16 Nov 2012

It’s always interesting to see that often one of the commonest needs from customers of many companies is “I want to change my password”. It’s often costing millions to handle the problems associated.

But even if you’ve automated the process completely, it’s still causing huge amounts of customer effort. Now that many people “work, rest and play” in the cloud, we’re using maybe a dozen sites every day and a myriad of others from time to time.

Just today I’ve used passwords on: 2 hotel chains, 3 airlines, 3 social sites, 1 blog, 2 websites, finance system, CRM system, 2 telcos ….. there’s a Xmas carol there somewhere!

Some companies are brilliant at it – first direct for example. And you can hardly call it insecure.

The only small point on theirs is the online and telephone passwords had to be different lengths. But it gets the rest right.

Whilst I evidently want protection, I want it such that my stuff isn’t protected from me. first direct shows it can be safe and simple at the same time. Here are a few of my favourite pet hates as I waste effort trying to access my own stuff.

1) I want one password, not more. Consistency of passwords across channels – we’ve just covered that. using Linked In, Facebook or Twitter to log in makes it easier to sign up – but where is my data going after that….you need to state in big letters so I’d use them.
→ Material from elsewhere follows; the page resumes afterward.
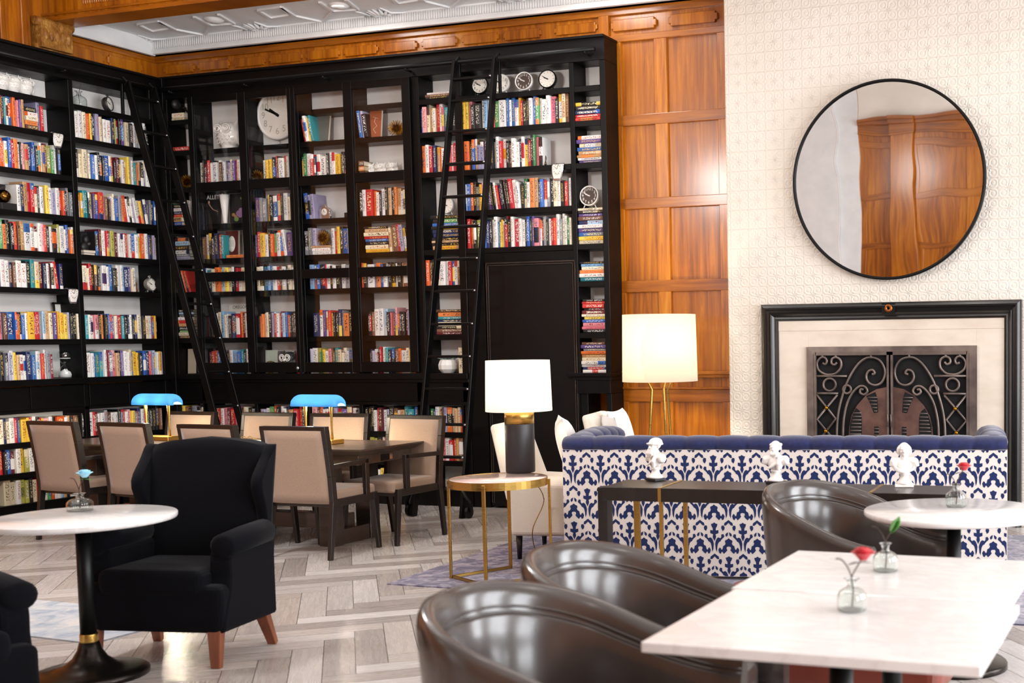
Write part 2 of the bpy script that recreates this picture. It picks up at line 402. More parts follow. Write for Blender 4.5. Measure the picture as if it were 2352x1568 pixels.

2) I want to pick my password. The formats shouldn’t restrict me from using symbols & numbers etc.  Many sites require you to use a number, some a symbol and a number so you end up with many variations. What would really help me remember is if the prompt were there about the required format when you log in, just as it is when you create the password.

3) Let me use passwords I can remember. I’ve just been made to create one with no dictionary words in it – that’s hard. Memory works on context and something that doesn’t allow context isn’t going to get remembered.

4) Don’t make me change them every five minutes. fd lets the passwords last, you dont have to change them every month. Some are insisting on periodic changes, where you cant use the last one. Luckily they don’t all do this or it’d be chaos in my brain.

5) If I lose my password, let me use ones I’ve used before. Some sights insist on fresh ones again and again, creating more and more likelihood you’ll lose your password.

6) Don’t add security that makes no sense. fd tells you what the supplementary questions are instead of asking you to answer a question without knowing what the question is, let alone the answer. O2 and HSBC take note. HSBC commercial have to go on and tell you the question anyway eg  “Give me two letters from your favourite question” “What?” ” It might be your mother’s maiden name…”

7) Don’t ask questions the customer is highly unlikely to be able to answer without logging on first eg the last two transactions on your bank account. Ask questions they can answer like your favourite place.

I could go on, but I’m sure I should be wikipedia-ing these usability rules as they’ve been refined many times, I’m sure. And I could be googling vaults to put my passwords in.

The trouble with security is that you don’t increase security by making increasing customer effort. The more layers you add, the more chance you cause the customer to make it weaker. By writing them down, or by having a file in their phone or computer with them all in, by having to look them up on a screen when they might be overseen.

So as the peak buying season approaches, why not treat your security policies to a quick review a la first direct.